Gives rise to the third villain in this drama that drips with dollars and greed. v College coaches and shoe companies willing to ignore the spirit of NCAA rules and operate in the gray areas.

The NCAA has no incentive to change anything as it wallows in piles of cash from television that remind us of Scrooge McDuck’s front yard.

A solution is clear an is already in place in another major sport.

A high school baseball star can be drafted and signed to a professional contract upon graduation. Before signing, if he doesn’t like his draft spot, he has another option, playing college baseball. If he agrees to forego a draft by Major League Baseball team, he is obliged to attend college for two years (minimum).

A two year college scholarship is worth as much as $200,000?

Two years in college provides:

• Opportunity for immature 18-year-old to become a 20-year-old man, physically and otherwise.

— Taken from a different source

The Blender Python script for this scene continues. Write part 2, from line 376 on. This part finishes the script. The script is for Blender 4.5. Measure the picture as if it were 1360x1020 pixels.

• Opportunity for universities and ball coaches to continue piling up Scrooge McDuck-type money.

• Opportunity for athletic apparel companies to increase profits from images of say, Anthony Davis (the Brow) and Nerlens Noel (flat top).

• Opportunity for fans to enjoy heroes they pay dearly to see.

Where’s the downside in this scenario?

Should work, right? Long as big money wags the dog, wrong!

Poythress, Goodwin

Few remember it, but four months ago Kentucky was ranked in the Top 5.

It’s late February and Kentucky coach John Calipari said on Saturday that a couple of his players are “not coachable.”

Given Kentucky’s performance in Knoxville, perhaps its worst ever, maybe Calipari is right. Good thing the coach burned the game tape. He won’t have seen players in blue uniforms turning their backs on their coach while being instructed on national television. Outrageous.

Apparently coddled and cradled, Alex Poythress and Archie Goodwin arrived at UK with bloated sense of self. Like many 18-year-olds (going on 15 at times), they expected a seven-month stay at Kentucky before a flight to New York and a David Stern handshake.

Last Saturday in Knoxville they were openly pouty and combative juveniles headed to the doghouse.

The growing pains Goodwin and Poythress suffer in public are not new of course.

In 1979, a wizard at getting to the basket was Dwight Anderson. Trouble was, the kid from Dayton was a hard head unwilling to control his emotions and listen to his coaches. He left for Southern Cal, later had a cup of coffee in the NBA, then returned to Dayton to eventually rue the day he left Kentucky, calling it the worst mistake of his life.

In 1985 the new phenom at Kentucky was “Master Blaster.” Like Poythress, Richard Madison was a Tennessean with grand promise and comparisons to Charles Barkley. Four years on, the only thing Madison blasted was the training table menu. His weight went up, playing time went down and he became a master fizzle.